Hope for better Lions defense hinges on key free agent


The Lions don't have much to believe in defensively. Of course they don't. They just broke franchise records for defensive futility. They do have the prospect of a healthy pass-rushing duo next season in Romeo Okwara and Trey Flowers.

"Us together, it was one game where we kind of did that, the Jacksonville game this year," Flowers said Monday as the Lions closed the book on a season in which they allowed the most yards and the most points in the NFL. "And I told him that game, I’m like, 'Man, I’ve been waiting for this game, I’ve been waiting for this to be the game plan.'"

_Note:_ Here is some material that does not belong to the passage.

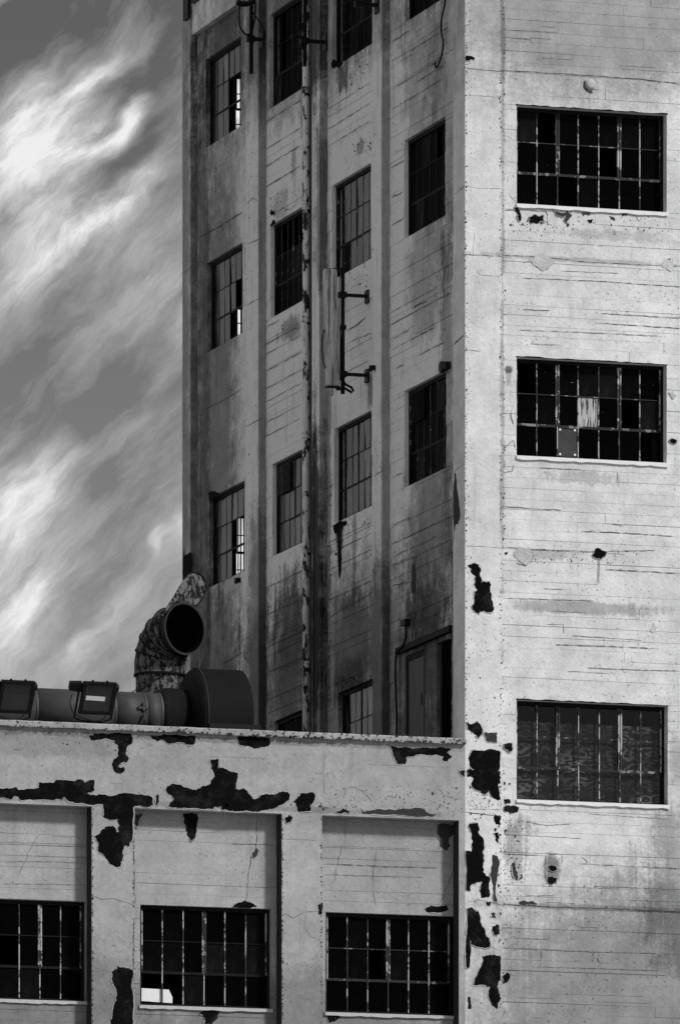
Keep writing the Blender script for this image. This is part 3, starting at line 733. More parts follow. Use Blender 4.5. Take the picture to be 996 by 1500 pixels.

That game plan produced Detroit's most complete defensive effort of the season, albeit against the worst team in the NFL. It was one of only two times both Flowers and Okwara played at least 70 percent of the snaps on defense. Flowers had a sack and a forced fumble; Okwara recovered that fumble and added two QB hits and a tackle for loss.

Two games later, Flowers fractured his forearm and was done for the year. Okwara was just getting started. He put up eight sacks over Detroit's final 11 games to produce the team's first double-digit sack total since Ziggy Ansah in 2017. Just in time for free agency. So now the Lions face a key decision on one of their only playmakers on defense.

If it were up to Flowers, Okwara would certainly be back.

"Both of us being out there, being able to do what we do, that has me excited," he said. "It had me excited. But like I said, that's lot of talking. You gotta do it."

It was a huge season for Okwara. After regressing in 2019, he finished 10th in the NFL in sacks. And he assured himself a significant raise in 2021, a raise he may or may not get from the Lions. Okwara made $2.75 million this season. The three highest-paid pass rushers on last year's free agent market got an average of $14 million per year. Okwara, 25, is younger than all of them.

"It’s a testament to what he did this year," Flowers said. "Y’all didn’t see much of it as far as after practice the things he’s done. He’s hard-working, he’s focused."

Okwara has always been that way. The difference this year, said Flowers, "was just his keen focus on his craft and how he was able to hone that natural athletic ability into precision, into eliminating false steps, into making it this much quicker or judging hand placements and hitting them right on time. I think that allowed him to be more confident and go out there and do what he did this year."

With a new regime and likely a new defensive staff arriving this offseason, it's hard to assume anything about the roster. It's hard to even assume Okwara will want to return. But the Lions have every reason to keep him. Just one of the NFL's bottom 10 teams in sacks this season and just two of the bottom 15 made the playoffs. Detroit finished tied for 26th.

The Lions have to find a pass rush next season. Together, Okwara and Flowers represent their best hope.

"We can be whatever we want to be," Flowers said.